→ Instructions for the task
Retype, please, the listing from its opening line through the line that contains "scene.camera = cam", both included, without the pictures.

→ Given information

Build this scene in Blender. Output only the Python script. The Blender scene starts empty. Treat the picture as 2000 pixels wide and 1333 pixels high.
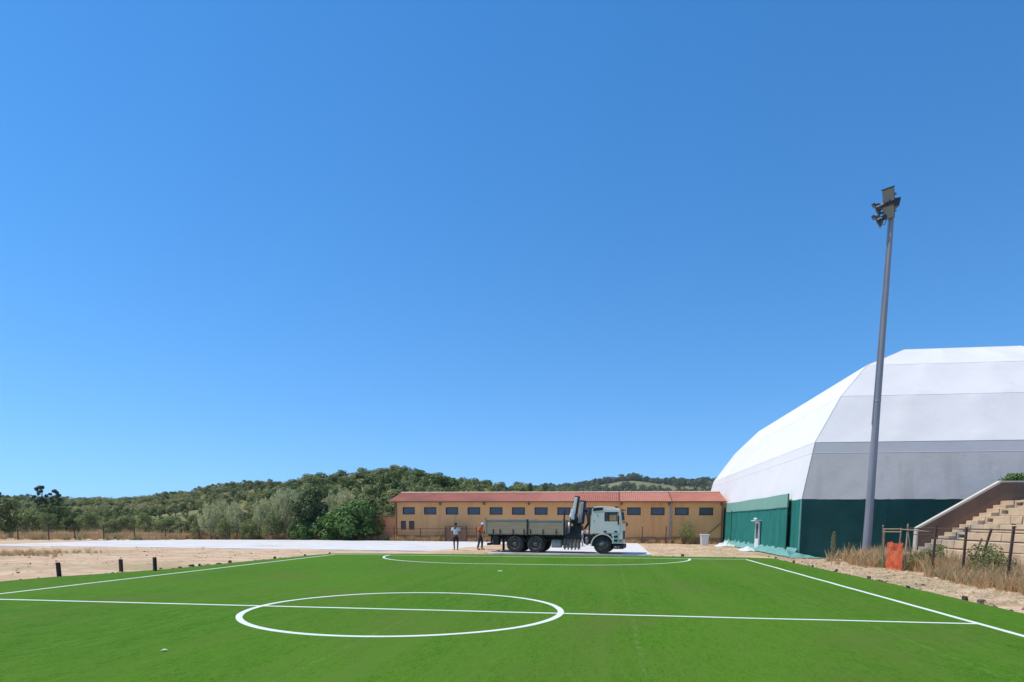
import bpy, math, random
from mathutils import Vector, Matrix, noise
R = random.Random(7)
scene = bpy.context.scene
COL = scene.collection
PI = math.pi

# ---------------------------------------------------------------- camera, sky, sun
CAM = Vector((4.43, -13.77, 1.973))
YAW, PITCH, ROLL = 0.1486, 0.1187, 0.0044
cd = bpy.data.cameras.new('camera')
cam = bpy.data.objects.new('camera', cd); COL.objects.link(cam)
cam.matrix_world = (Matrix.Translation(CAM) @ Matrix.Rotation(YAW, 4, 'Z')
                    @ Matrix.Rotation(PI/2 - PITCH, 4, 'X') @ Matrix.Rotation(ROLL, 4, 'Z'))
cd.sensor_width = 36; cd.lens = 36*1269.97/2000; cd.shift_y = (1170.69-666.5)/2000
cd.clip_start = 0.1; cd.clip_end = 6000
scene.camera = cam

SUN_EL = math.radians(62)
SUN_XY = Vector((-0.99, -0.14)).normalized()
world = bpy.data.worlds.new('World'); scene.world = world; world.use_nodes = True
wn = world.node_tree; bg = wn.nodes['Background']
sky = wn.nodes.new('ShaderNodeTexSky'); sky.sky_type = 'NISHITA'; sky.sun_disc = False
sky.sun_elevation = SUN_EL
sky.sun_rotation = math.atan2(SUN_XY.x, SUN_XY.y)
sky.altitude = 100; sky.air_density = 1.0; sky.dust_density = 0.0; sky.ozone_density = 3.0
# deeper, more saturated blue with a thinner band of pale air at the horizon (the same all the way round)
tc = wn.nodes.new('ShaderNodeTexCoord'); vm = wn.nodes.new('ShaderNodeVectorMath'); vm.operation = 'MULTIPLY_ADD'
vm.inputs[1].default_value = (1, 1, 0.85); vm.inputs[2].default_value = (0, 0, 0.135)
wn.links.new(tc.outputs['Generated'], vm.inputs[0]); wn.links.new(vm.outputs[0], sky.inputs['Vector'])
hs = wn.nodes.new('ShaderNodeHueSaturation'); hs.inputs['Saturation'].default_value = 1.30; hs.inputs['Value'].default_value = 1.22
wn.links.new(sky.outputs[0], hs.inputs['Color'])
tint = wn.nodes.new('ShaderNodeMix'); tint.data_type = 'RGBA'; tint.blend_type = 'MULTIPLY'; tint.inputs[0].default_value = 1.0; tint.inputs[7].default_value = (1.0, 0.99, 0.985, 1)
wn.links.new(hs.outputs[0], tint.inputs[6]); wn.links.new(tint.outputs[2], bg.inputs['Color'])
bg.inputs['Strength'].default_value = 0.14
sd = bpy.data.lights.new('sun', 'SUN'); sd.energy = 3.6; sd.angle = math.radians(0.53); sd.color = (1.0, 0.94, 0.845)
sun = bpy.data.objects.new('sun', sd); COL.objects.link(sun)
sdir = Vector((SUN_XY.x*math.cos(SUN_EL), SUN_XY.y*math.cos(SUN_EL), math.sin(SUN_EL)))
sun.rotation_euler = sdir.to_track_quat('Z', 'Y').to_euler(); sun.location = (-40, 20, 60)
vs = scene.view_settings; vs.view_transform = 'Standard'; vs.look = 'None'; vs.gamma = 1; vs.exposure = 0.2
vs.use_curve_mapping = False
scene.render.engine = 'CYCLES'
scene.cycles.max_bounces = 6; scene.cycles.transparent_max_bounces = 8

# ---------------------------------------------------------------- helpers
class MB:
    def __init__(s): s.v = []; s.f = []
    def add(s, vs_, fs):
        o = len(s.v); s.v += [tuple(p) for p in vs_]; s.f += [tuple(o+i for i in f) for f in fs]; return s
    def box(s, a, b):
        x0, y0, z0 = a; x1, y1, z1 = b
        return s.add([(x0,y0,z0),(x1,y0,z0),(x1,y1,z0),(x0,y1,z0),(x0,y0,z1),(x1,y0,z1),(x1,y1,z1),(x0,y1,z1)],
                     [(0,3,2,1),(4,5,6,7),(0,1,5,4),(1,2,6,5),(2,3,7,6),(3,0,4,7)])
    def jbox(s, a, b, j, rng=R):
        o = len(s.v); s.box(a, b)
        for i in range(o, len(s.v)):
            p = s.v[i]; s.v[i] = tuple(c + rng.uniform(-j, j) for c in p)
        return s
    def tube(s, p, q, r0, r1=None, n=8, caps=True):
        p = Vector(p); q = Vector(q); r1 = r0 if r1 is None else r1
        d = (q-p).normalized(); a = d.orthogonal().normalized(); b = d.cross(a)
        vs_ = []
        for c, r in ((p, r0), (q, r1)):
            for i in range(n):
                t = 2*PI*i/n; vs_.append(c + a*math.cos(t)*r + b*math.sin(t)*r)
        fs = [(i, (i+1) % n, n+(i+1) % n, n+i) for i in range(n)]
        if caps: fs += [tuple(range(n-1, -1, -1)), tuple(range(n, 2*n))]
        return s.add(vs_, fs)
    def path(s, pts, rads, n=6):
        pts = [Vector(p) for p in pts]; vs_ = []; m = len(pts)
        for k, p in enumerate(pts):
            d = (pts[min(k+1, m-1)] - pts[max(k-1, 0)]).normalized()
            ref = Vector((0.31, 0.95, 0.05)) if abs(d.y) < 0.9 else Vector((1, 0, 0))
            a = d.cross(ref).normalized(); b = d.cross(a)
            for i in range(n):
                t = 2*PI*i/n; vs_.append(p + (a*math.cos(t) + b*math.sin(t))*rads[k])
        fs = [(k*n+i, k*n+(i+1) % n, (k+1)*n+(i+1) % n, (k+1)*n+i) for k in range(m-1) for i in range(n)]
        fs += [tuple(range(n-1, -1, -1)), tuple(range((m-1)*n, m*n))]
        return s.add(vs_, fs)
    def beam(s, p, q, w, h, up=(0, 0, 1)):
        p = Vector(p); q = Vector(q); d = (q-p).normalized(); up = Vector(up)
        a = d.cross(up)
        a = a.normalized() if a.length > 1e-4 else d.orthogonal().normalized()
        b = a.cross(d).normalized()
        vs_ = [c + a*sx*w/2 + b*sy*h/2 for c in (p, q) for sx, sy in ((-1,-1),(1,-1),(1,1),(-1,1))]
        return s.add(vs_, [(0,3,2,1),(4,5,6,7),(0,1,5,4),(1,2,6,5),(2,3,7,6),(3,0,4,7)])
    def prism(s, poly, axis, a, b):
        # poly is a list of 2D points; axis the extrusion axis
        def P(p, t):
            return {'x': (t, p[0], p[1]), 'y': (p[0], t, p[1]), 'z': (p[0], p[1], t)}[axis]
        n = len(poly)
        return s.add([P(p, a) for p in poly] + [P(p, b) for p in poly],
                     [tuple(range(n-1, -1, -1)), tuple(range(n, 2*n))] + [(i, (i+1) % n, n+(i+1) % n, n+i) for i in range(n)])
    def lathe(s, prof, c, axis='y', n=24):
        # prof: list of (radius, offset along the axis)
        vs_ = []
        for r, o in prof:
            for i in range(n):
                t = 2*PI*i/n; a, b = r*math.cos(t), r*math.sin(t)
                vs_.append({'y': (c[0]+a, c[1]+o, c[2]+b), 'z': (c[0]+a, c[1]+b, c[2]+o), 'x': (c[0]+o, c[1]+a, c[2]+b)}[axis])
        m = len(prof)
        fs = [(k*n+i, k*n+(i+1) % n, (k+1)*n+(i+1) % n, (k+1)*n+i) for k in range(m-1) for i in range(n)]
        return s.add(vs_, fs)
    def blob(s, c, r, n=10, m=6):
        rx, ry, rz = r if isinstance(r, tuple) else (r, r, r)
        vs_ = [(c[0], c[1], c[2]-rz)]
        for k in range(1, m):
            t = PI*k/m
            for i in range(n):
                a = 2*PI*i/n; vs_.append((c[0]+rx*math.sin(t)*math.cos(a), c[1]+ry*math.sin(t)*math.sin(a), c[2]-rz*math.cos(t)))
        vs_.append((c[0], c[1], c[2]+rz)); L = len(vs_)-1
        fs = [(0, 1+(i+1) % n, 1+i) for i in range(n)]
        fs += [(1+k*n+i, 1+k*n+(i+1) % n, 1+(k+1)*n+(i+1) % n, 1+(k+1)*n+i) for k in range(m-2) for i in range(n)]
        fs += [(L, 1+(m-2)*n+i, 1+(m-2)*n+(i+1) % n) for i in range(n)]
        return s.add(vs_, fs)
    def mesh(s, name, mt=None, smooth=False):
        me = bpy.data.meshes.new(name); me.from_pydata(s.v, [], s.f); me.update()
        if mt: me.materials.append(mt)
        if smooth: me.shade_smooth()
        return me
    def build(s, name, mt, parent=None, smooth=False, bevel=0, fix=False):
        me = s.mesh(name, mt, smooth)
        if fix:
            import bmesh
            bm = bmesh.new(); bm.from_mesh(me); bmesh.ops.recalc_face_normals(bm, faces=bm.faces); bm.to_mesh(me); bm.free()
        o = bpy.data.objects.new(name, me); COL.objects.link(o)
        if parent: o.parent = parent
        if bevel:
            md = o.modifiers.new('bevel', 'BEVEL'); md.width = bevel; md.segments = 2; md.limit_method = 'ANGLE'
        return o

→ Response
Build this scene in Blender. Output only the Python script. The Blender scene starts empty. Treat the picture as 2000 pixels wide and 1333 pixels high.
import bpy, math, random
from mathutils import Vector, Matrix, noise
R = random.Random(7)
scene = bpy.context.scene
COL = scene.collection
PI = math.pi

# ---------------------------------------------------------------- camera, sky, sun
CAM = Vector((4.43, -13.77, 1.973))
YAW, PITCH, ROLL = 0.1486, 0.1187, 0.0044
cd = bpy.data.cameras.new('camera')
cam = bpy.data.objects.new('camera', cd); COL.objects.link(cam)
cam.matrix_world = (Matrix.Translation(CAM) @ Matrix.Rotation(YAW, 4, 'Z')
                    @ Matrix.Rotation(PI/2 - PITCH, 4, 'X') @ Matrix.Rotation(ROLL, 4, 'Z'))
cd.sensor_width = 36; cd.lens = 36*1269.97/2000; cd.shift_y = (1170.69-666.5)/2000
cd.clip_start = 0.1; cd.clip_end = 6000
scene.camera = cam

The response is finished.